急逝した三浦貴コーチにささげる優勝だった。浦和学院は花咲徳栄に勝利し、2年ぶり15度目の夏の甲子園出場を決めた。優勝の瞬間、ベンチ前にいた森大監督(32)は大きくガッツポーズを見せ、天を見上げると涙があふれ出た。「すいません!もう…涙を流してしまって…。最高の相手と最高の試合ができて、生徒たちに本当に感謝したい。生徒たち、ありがとう!」。そう話すと、喜びに沸く選手たちも、涙をこぼした。

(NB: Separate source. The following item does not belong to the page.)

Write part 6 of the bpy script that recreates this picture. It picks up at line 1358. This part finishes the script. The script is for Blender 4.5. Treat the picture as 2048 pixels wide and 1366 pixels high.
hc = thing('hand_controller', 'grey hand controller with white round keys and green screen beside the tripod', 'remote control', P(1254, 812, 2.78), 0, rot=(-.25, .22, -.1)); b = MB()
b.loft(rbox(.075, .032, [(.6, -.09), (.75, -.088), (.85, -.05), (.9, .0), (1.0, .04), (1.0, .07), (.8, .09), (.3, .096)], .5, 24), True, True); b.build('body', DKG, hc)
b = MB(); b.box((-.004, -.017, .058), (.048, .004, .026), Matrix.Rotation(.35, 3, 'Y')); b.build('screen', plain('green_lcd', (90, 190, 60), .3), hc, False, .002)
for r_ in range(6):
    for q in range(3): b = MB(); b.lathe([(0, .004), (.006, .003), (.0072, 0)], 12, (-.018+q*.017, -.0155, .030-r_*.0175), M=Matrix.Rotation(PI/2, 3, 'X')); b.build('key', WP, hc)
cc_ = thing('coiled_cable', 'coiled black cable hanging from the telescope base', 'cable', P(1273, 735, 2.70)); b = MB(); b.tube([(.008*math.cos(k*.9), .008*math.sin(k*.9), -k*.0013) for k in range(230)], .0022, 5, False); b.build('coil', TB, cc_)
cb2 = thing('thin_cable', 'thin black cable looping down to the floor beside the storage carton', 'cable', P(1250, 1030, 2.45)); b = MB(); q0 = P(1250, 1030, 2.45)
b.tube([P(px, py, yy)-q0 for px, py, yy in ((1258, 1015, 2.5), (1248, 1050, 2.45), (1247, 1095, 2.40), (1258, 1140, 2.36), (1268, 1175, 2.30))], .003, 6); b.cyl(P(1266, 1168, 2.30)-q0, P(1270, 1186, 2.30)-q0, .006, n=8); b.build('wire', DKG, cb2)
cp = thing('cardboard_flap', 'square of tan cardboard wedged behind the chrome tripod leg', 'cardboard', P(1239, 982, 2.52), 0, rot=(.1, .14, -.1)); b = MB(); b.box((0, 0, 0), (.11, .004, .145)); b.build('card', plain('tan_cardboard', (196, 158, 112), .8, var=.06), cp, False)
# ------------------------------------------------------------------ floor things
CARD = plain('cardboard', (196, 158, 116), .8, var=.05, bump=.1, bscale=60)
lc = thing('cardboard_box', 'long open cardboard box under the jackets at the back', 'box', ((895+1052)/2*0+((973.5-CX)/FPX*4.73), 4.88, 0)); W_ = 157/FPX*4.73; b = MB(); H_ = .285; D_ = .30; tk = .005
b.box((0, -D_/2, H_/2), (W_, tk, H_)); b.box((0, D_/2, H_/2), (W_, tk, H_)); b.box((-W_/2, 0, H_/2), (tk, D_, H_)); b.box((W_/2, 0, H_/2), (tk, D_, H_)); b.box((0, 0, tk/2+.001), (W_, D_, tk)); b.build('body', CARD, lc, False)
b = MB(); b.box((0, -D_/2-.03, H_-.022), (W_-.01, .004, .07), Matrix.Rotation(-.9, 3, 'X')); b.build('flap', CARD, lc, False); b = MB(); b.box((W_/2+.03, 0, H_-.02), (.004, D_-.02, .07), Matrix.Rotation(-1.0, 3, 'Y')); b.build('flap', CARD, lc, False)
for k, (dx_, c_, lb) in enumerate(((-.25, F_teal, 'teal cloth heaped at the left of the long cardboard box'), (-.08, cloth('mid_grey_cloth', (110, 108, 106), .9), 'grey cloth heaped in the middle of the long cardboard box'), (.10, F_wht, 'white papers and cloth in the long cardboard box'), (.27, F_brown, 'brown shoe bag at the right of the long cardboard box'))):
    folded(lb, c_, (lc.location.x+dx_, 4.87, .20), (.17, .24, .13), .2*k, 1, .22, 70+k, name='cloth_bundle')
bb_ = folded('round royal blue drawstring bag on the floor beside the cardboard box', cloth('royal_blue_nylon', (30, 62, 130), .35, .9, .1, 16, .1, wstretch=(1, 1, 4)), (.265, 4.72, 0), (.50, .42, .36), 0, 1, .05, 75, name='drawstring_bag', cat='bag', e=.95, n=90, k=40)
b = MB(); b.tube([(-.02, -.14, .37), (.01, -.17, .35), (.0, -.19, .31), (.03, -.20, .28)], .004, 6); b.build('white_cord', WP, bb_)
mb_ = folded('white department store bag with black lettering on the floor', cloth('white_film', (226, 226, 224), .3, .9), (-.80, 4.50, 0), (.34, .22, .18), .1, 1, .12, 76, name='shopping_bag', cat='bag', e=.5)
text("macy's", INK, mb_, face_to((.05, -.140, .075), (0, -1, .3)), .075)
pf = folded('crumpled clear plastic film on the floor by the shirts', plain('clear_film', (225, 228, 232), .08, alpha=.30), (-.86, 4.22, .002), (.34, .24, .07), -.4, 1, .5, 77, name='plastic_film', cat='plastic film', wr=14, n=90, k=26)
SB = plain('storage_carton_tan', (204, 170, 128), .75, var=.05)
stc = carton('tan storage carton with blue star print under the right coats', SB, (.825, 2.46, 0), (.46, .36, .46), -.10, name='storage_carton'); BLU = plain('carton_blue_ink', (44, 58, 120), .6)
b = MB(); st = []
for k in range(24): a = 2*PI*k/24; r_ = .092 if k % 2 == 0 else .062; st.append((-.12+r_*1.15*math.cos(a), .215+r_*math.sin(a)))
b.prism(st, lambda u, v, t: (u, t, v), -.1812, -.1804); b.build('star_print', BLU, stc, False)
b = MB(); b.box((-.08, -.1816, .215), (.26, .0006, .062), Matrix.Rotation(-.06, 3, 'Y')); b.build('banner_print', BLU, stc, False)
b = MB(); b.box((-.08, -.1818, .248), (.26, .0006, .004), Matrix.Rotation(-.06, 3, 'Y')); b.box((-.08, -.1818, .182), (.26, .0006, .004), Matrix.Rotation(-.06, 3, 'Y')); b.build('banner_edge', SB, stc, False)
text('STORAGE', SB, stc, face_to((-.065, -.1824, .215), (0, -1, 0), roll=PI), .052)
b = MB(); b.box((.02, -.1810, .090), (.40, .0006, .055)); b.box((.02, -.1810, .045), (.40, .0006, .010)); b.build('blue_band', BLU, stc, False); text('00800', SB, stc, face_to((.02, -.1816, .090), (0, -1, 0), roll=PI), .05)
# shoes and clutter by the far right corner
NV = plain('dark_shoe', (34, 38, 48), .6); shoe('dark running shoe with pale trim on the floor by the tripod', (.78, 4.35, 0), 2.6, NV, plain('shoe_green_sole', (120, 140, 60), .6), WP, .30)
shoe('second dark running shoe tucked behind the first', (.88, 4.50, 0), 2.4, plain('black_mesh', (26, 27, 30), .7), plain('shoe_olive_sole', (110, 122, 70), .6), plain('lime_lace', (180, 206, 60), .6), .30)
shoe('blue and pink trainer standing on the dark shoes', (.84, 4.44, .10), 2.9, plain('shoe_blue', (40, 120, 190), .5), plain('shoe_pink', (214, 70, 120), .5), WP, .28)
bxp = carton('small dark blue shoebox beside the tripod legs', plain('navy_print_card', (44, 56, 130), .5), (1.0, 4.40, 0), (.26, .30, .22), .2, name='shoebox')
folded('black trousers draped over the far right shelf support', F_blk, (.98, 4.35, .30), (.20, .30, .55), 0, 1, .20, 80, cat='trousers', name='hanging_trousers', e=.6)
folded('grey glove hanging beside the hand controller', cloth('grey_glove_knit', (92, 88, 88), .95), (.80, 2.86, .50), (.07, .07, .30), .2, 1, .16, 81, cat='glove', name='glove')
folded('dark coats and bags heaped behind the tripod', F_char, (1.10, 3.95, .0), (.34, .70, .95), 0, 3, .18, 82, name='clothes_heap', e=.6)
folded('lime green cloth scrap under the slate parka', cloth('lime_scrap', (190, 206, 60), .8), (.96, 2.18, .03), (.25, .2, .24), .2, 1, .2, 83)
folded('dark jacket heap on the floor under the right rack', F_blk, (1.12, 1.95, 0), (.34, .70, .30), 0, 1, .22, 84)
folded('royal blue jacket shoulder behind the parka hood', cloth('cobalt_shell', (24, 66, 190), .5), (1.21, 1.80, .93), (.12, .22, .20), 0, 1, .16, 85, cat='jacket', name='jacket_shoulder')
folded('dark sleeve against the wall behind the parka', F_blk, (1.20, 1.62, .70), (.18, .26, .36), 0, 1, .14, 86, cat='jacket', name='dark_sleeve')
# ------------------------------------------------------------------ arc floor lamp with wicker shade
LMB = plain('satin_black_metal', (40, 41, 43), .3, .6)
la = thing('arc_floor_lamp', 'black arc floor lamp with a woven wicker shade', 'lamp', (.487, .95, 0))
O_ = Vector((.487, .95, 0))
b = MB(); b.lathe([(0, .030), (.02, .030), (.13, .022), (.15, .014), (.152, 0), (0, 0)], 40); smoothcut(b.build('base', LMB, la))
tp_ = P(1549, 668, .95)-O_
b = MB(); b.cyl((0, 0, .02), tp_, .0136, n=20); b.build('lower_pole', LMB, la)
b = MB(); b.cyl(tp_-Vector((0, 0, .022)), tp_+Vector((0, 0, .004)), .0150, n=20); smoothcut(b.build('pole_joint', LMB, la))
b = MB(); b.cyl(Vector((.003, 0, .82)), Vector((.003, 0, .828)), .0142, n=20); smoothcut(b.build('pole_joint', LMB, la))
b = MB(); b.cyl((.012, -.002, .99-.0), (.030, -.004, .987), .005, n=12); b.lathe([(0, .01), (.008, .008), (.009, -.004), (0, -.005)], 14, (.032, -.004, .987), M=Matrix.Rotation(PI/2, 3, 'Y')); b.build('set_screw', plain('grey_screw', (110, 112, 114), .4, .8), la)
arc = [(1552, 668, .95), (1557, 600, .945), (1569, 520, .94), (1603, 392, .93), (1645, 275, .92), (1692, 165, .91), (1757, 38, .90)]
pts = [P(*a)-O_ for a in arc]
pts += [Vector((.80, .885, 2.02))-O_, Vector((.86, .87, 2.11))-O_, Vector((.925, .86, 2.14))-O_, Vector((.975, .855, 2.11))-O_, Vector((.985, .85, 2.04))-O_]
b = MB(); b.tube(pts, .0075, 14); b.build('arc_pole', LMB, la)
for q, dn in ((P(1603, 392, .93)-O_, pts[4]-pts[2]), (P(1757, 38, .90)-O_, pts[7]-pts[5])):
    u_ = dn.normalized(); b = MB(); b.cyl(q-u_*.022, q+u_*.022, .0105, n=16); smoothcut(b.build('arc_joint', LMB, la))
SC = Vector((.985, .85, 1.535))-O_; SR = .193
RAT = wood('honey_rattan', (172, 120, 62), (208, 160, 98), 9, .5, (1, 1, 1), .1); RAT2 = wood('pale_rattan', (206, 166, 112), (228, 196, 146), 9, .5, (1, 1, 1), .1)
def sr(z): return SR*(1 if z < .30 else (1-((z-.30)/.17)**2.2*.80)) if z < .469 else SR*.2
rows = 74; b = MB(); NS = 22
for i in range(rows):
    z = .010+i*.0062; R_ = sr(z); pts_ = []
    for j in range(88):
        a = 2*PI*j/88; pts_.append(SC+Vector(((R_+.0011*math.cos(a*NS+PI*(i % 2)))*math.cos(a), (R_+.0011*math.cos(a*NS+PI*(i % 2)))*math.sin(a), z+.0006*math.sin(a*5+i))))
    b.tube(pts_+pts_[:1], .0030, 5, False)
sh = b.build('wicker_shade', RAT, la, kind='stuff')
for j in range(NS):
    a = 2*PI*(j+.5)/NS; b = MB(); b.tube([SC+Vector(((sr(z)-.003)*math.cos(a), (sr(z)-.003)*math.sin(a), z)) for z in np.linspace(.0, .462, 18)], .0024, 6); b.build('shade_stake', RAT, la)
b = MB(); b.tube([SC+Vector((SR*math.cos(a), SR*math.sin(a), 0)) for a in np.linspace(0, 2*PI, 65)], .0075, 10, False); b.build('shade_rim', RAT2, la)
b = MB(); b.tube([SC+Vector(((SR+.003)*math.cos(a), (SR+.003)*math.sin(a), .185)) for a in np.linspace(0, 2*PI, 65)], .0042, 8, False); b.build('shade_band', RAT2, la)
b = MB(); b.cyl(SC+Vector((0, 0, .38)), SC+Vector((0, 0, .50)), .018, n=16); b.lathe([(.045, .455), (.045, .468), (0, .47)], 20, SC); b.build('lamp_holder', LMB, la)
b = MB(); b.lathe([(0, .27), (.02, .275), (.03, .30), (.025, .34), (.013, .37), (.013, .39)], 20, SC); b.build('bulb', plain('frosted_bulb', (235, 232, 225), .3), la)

1-1の同点で迎えた4回。2死満塁で喜屋武夢咲(きゃん・ゆめき)外野手(3年)が右前適時打を放ち2点を勝ち越し。打線が続きこの回打者一巡、4安打4得点で突き放した。

6回にも先頭打者の小林聖周外野手(3年)が中越え三塁打でチャンスをつくり無死満塁。1年ながら4番に座る西田瞬内野手の三ゴロで1人が生還。直後の三井雄心内野手(2年)が右前適時打を放ちもう1点追加した。三井は3安打3打点の活躍で勝利に貢献した。

大会中の24日にはOBで巨人、西武でプレーした三浦貴コーチが直腸がんのため45歳で死去。試合後、森監督は「天国で見てくれている三浦先生のためにも生徒たちは頑張ってくれました。みなさん、選手たちに拍手をおくってあげてください」と、涙をこぼした。続けて、江口英寿主将(3年)も「悲しいこともあったんですが、悲しく思わずに…天国で見てくれている三浦先生のために絶対に勝とうと思って……今日勝ててよかったです」と、声を震わせた。

前回、21年の夏の甲子園出場時、森監督はコーチで、監督としては初めてとなる。「みなさんのご期待に応えられるかわかりません。生徒たちが頑張ってくれます。応援よろしくお願い致します」と、球場に詰めかけた観客に誓った。